Confetti falls in victory lane after NASCAR Cup Series driver William Byron, who rode to a win in Atlanta last July, claims the Daytona 500 at Daytona International Speedway.  Mandatory Credit: Peter Casey-USA TODAY Sports

An old saying around the garages 20 years ago was the way to make a new NASCAR fan was by bringing them to Daytona or Bristol.

Times have changed, and the modern-day equivalent has become Atlanta Motor Speedway, the site of Sunday’s Ambetter Health 400 and where the racing and finishes have improved dramatically with the alternations on the 1.54-mile layout.

The Hampton, Ga., track was re-profiled after its final race on the old setup in 2021, and the results have proved to be exciting for the fans and rather harrowing for the drivers.

Atlanta Motor Speedway saw its turns steepened from 24 to 28 degrees, and the racing surface was narrowed from 55 to 40 feet wide. Lastly, the worn coating of asphalt was replaced with a new black surface.

While the configuration essentially remained the same, the end result was a much faster track with the fresh asphalt, more tight competition with slimmer grooves and an opportunity for more daring moves with fewer lanes to race in.

“With high banks in the turns, narrower width and new pavement technology, Atlanta will be unlike any other mile-and-a-half track on the circuit,” Speedway Motorsports president and CEO Marcus Smith said of the changes.

Last season’s races produced thrilling wins by Joey Logano and William Byron, the winner under caution of Sunday’s season-opening Daytona 500 as darkness consumed the fabled 2.5-mile superspeedway.

The defending race winner, Logano made a clean pass of former teammate Brad Keselowski on the final lap for the win last March.

“The coolest thing about this was that two veterans showed you can run a race here — side-by-side, bump-drafting — and not wreck the field,” said Keselowski after seeing Logano lead 140 of 260 laps and win by 0.193 seconds.

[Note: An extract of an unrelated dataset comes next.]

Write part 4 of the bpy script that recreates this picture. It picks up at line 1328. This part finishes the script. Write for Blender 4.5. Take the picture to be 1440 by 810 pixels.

Byron might be up to his winning ways from his wondrous weekend at the World Center of Racing in the NASCAR Cup Series’ biggest race. In his seventh Cup season, the 26-year-old Byron is building quite a resume for himself.

He claimed Atlanta Motor Speedway’s rain-shortened Quaker State 400 last July, winning for the fourth time in 2023’s first 19 races.

With 75 laps remaining, the Charlotte, N.C., native was leading when rain drenched the track, forcing NASCAR to deem the race official with another giant storm looming.

So far through six campaigns and one race in 2024, Byron has notched 11 victories in 217 starts while driving the No. 24 Hendrick Motorsports Chevrolet, piloted famously by four-time Cup champion Jeff Gordon.

Byron, who had a series-high six victories a year ago, has made winning look easy at times, though he came up short of a title in the Championship 4 finale at Phoenix.

“He was already a superstar,” Gordon said. “He just went to another level of being a superstar. I wasn’t driving the car, but I feel like I was making every lap with him out there.”

Byron’s 11 triumphs have occurred at nine tracks: Daytona (twice), Atlanta (twice), Homestead, Martinsville, Phoenix, Texas, Watkins Glen, Darlington and Las Vegas.